* **Short exercise**
Copy each line exactly. Leave nothing out.

####################

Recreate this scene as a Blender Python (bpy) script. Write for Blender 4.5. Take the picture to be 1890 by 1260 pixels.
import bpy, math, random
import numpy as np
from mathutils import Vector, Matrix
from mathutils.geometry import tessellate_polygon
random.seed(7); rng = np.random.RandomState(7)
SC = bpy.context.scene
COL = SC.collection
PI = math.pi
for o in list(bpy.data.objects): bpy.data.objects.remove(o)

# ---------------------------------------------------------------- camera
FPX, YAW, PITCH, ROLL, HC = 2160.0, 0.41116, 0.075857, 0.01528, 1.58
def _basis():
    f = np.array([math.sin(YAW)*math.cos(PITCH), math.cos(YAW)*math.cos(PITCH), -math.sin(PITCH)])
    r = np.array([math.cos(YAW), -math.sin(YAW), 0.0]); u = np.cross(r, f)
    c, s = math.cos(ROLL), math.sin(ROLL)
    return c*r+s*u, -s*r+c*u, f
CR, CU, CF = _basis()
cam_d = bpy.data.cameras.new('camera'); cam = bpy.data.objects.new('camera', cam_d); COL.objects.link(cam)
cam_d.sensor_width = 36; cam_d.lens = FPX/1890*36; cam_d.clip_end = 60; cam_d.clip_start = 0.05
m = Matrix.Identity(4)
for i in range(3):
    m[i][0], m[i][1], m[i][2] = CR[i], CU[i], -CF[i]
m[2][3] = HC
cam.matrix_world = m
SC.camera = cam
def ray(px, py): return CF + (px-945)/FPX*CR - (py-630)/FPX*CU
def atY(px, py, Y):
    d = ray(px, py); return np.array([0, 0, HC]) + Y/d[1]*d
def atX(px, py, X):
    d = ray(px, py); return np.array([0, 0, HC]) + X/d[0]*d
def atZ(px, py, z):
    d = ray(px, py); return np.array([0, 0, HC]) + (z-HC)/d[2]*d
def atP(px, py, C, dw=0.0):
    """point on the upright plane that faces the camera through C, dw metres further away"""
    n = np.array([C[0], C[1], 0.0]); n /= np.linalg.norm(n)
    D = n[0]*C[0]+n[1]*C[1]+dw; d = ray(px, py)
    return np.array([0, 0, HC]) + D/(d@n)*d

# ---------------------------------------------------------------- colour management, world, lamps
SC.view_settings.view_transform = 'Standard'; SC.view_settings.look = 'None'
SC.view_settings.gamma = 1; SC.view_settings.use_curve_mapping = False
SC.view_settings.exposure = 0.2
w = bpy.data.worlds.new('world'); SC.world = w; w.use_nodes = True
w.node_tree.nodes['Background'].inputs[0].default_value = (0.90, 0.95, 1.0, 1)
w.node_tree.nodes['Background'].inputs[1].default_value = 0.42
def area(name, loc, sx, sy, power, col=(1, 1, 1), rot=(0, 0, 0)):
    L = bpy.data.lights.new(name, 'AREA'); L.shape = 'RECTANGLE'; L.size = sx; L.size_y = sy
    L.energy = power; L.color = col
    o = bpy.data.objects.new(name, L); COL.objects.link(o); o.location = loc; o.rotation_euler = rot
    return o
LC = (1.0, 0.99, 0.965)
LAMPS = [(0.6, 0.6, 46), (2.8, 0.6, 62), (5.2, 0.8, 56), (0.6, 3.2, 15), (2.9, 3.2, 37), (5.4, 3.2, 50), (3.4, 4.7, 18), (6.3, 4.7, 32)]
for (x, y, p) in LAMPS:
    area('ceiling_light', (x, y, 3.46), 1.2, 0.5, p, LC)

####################

* **Complete response**
Recreate this scene as a Blender Python (bpy) script. Write for Blender 4.5. Take the picture to be 1890 by 1260 pixels.
import bpy, math, random
import numpy as np
from mathutils import Vector, Matrix
from mathutils.geometry import tessellate_polygon
random.seed(7); rng = np.random.RandomState(7)
SC = bpy.context.scene
COL = SC.collection
PI = math.pi
for o in list(bpy.data.objects): bpy.data.objects.remove(o)

# ---------------------------------------------------------------- camera
FPX, YAW, PITCH, ROLL, HC = 2160.0, 0.41116, 0.075857, 0.01528, 1.58
def _basis():
    f = np.array([math.sin(YAW)*math.cos(PITCH), math.cos(YAW)*math.cos(PITCH), -math.sin(PITCH)])
    r = np.array([math.cos(YAW), -math.sin(YAW), 0.0]); u = np.cross(r, f)
    c, s = math.cos(ROLL), math.sin(ROLL)
    return c*r+s*u, -s*r+c*u, f
CR, CU, CF = _basis()
cam_d = bpy.data.cameras.new('camera'); cam = bpy.data.objects.new('camera', cam_d); COL.objects.link(cam)
cam_d.sensor_width = 36; cam_d.lens = FPX/1890*36; cam_d.clip_end = 60; cam_d.clip_start = 0.05
m = Matrix.Identity(4)
for i in range(3):
    m[i][0], m[i][1], m[i][2] = CR[i], CU[i], -CF[i]
m[2][3] = HC
cam.matrix_world = m
SC.camera = cam
def ray(px, py): return CF + (px-945)/FPX*CR - (py-630)/FPX*CU
def atY(px, py, Y):
    d = ray(px, py); return np.array([0, 0, HC]) + Y/d[1]*d
def atX(px, py, X):
    d = ray(px, py); return np.array([0, 0, HC]) + X/d[0]*d
def atZ(px, py, z):
    d = ray(px, py); return np.array([0, 0, HC]) + (z-HC)/d[2]*d
def atP(px, py, C, dw=0.0):
    """point on the upright plane that faces the camera through C, dw metres further away"""
    n = np.array([C[0], C[1], 0.0]); n /= np.linalg.norm(n)
    D = n[0]*C[0]+n[1]*C[1]+dw; d = ray(px, py)
    return np.array([0, 0, HC]) + D/(d@n)*d

# ---------------------------------------------------------------- colour management, world, lamps
SC.view_settings.view_transform = 'Standard'; SC.view_settings.look = 'None'
SC.view_settings.gamma = 1; SC.view_settings.use_curve_mapping = False
SC.view_settings.exposure = 0.2
w = bpy.data.worlds.new('world'); SC.world = w; w.use_nodes = True
w.node_tree.nodes['Background'].inputs[0].default_value = (0.90, 0.95, 1.0, 1)
w.node_tree.nodes['Background'].inputs[1].default_value = 0.42
def area(name, loc, sx, sy, power, col=(1, 1, 1), rot=(0, 0, 0)):
    L = bpy.data.lights.new(name, 'AREA'); L.shape = 'RECTANGLE'; L.size = sx; L.size_y = sy
    L.energy = power; L.color = col
    o = bpy.data.objects.new(name, L); COL.objects.link(o); o.location = loc; o.rotation_euler = rot
    return o
LC = (1.0, 0.99, 0.965)
LAMPS = [(0.6, 0.6, 46), (2.8, 0.6, 62), (5.2, 0.8, 56), (0.6, 3.2, 15), (2.9, 3.2, 37), (5.4, 3.2, 50), (3.4, 4.7, 18), (6.3, 4.7, 32)]
for (x, y, p) in LAMPS:
    area('ceiling_light', (x, y, 3.46), 1.2, 0.5, p, LC)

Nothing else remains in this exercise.